Kenny: Yeah. I used to work in the recruiting industry and I can see that this is just going to catch fire in that industry, without a doubt. But how can it help my current audience of coaches, consultants, trainers and other service professionals who are looking to win clients and keep them by servicing them better?

Drew: I guess all the industries you’re talking about there, they all revolve around relationships, you notice. And ultimately, it all boils down to that. And that’s on the front of whatever you want to call it, the funnel where you’re just meeting somebody for the first time, through nurturing their relationships, towards closing them on whatever your sale is, and then retaining them.

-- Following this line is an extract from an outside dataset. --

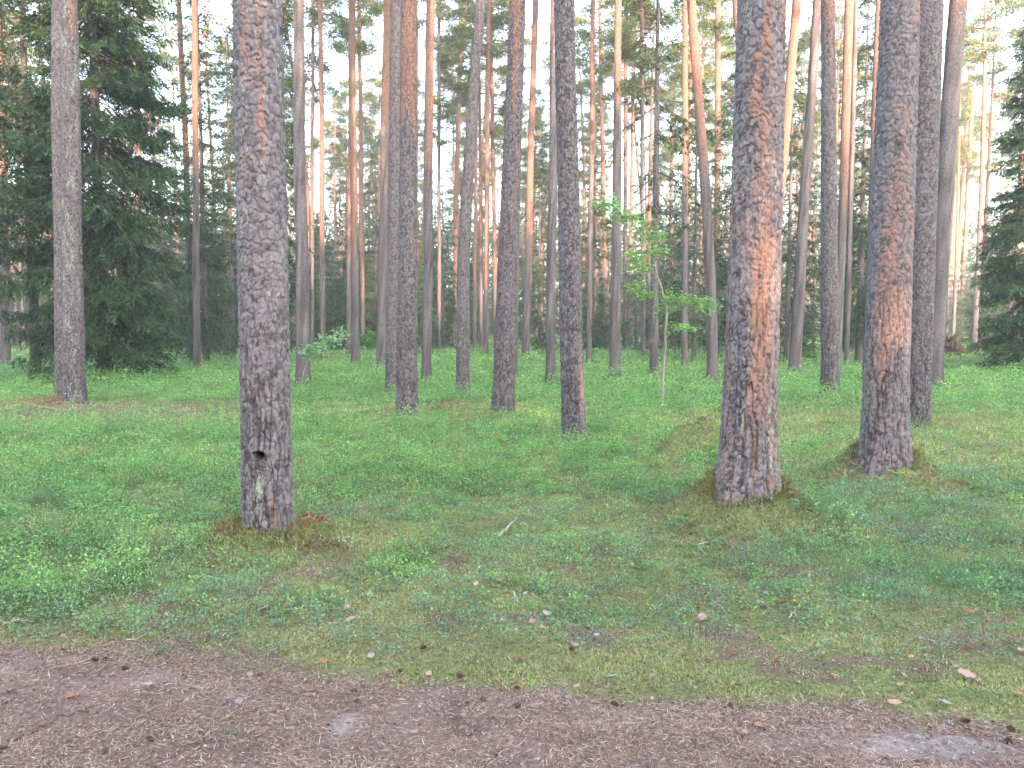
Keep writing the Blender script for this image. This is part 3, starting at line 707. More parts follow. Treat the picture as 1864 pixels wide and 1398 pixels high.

That all boils down to communication. So I guess what you can do, look at it just like any relationship. Does anybody want to relate to somebody and create a good relationship with somebody who’s very one-sided and seems kind of ignorant towards their needs? Or now that you have this information available, would you rather that person use the information to actually communicate with me as a client in a way that I appreciate being communicated with, even if I know you’re getting this information from a resource like Crystal? That makes me feel good because I know that you care enough to do that.

I think in these industries that are so based on relationships like that, Crystal can really help every step of the way in there, whether it’s reaching out to somebody for the first time and you don’t know, to make sure that you hit them in a way that you know at least you’re going to get your message right. And then it’s up to you to put out the content that is compelling for them.

Versus somebody you’ve known for a long time and maybe you have conflict over certain things, and maybe Crystal comes in this critical part where you have a conflict and you just really need to know how to approach it because it’s a touchy situation. For some people, it’s really important to go right into it, have an argument with them. Other people, you have to handle it delicately and gently, and be more passive.

So I think Crystal can have significant impact in all these different, rather abstract touch points.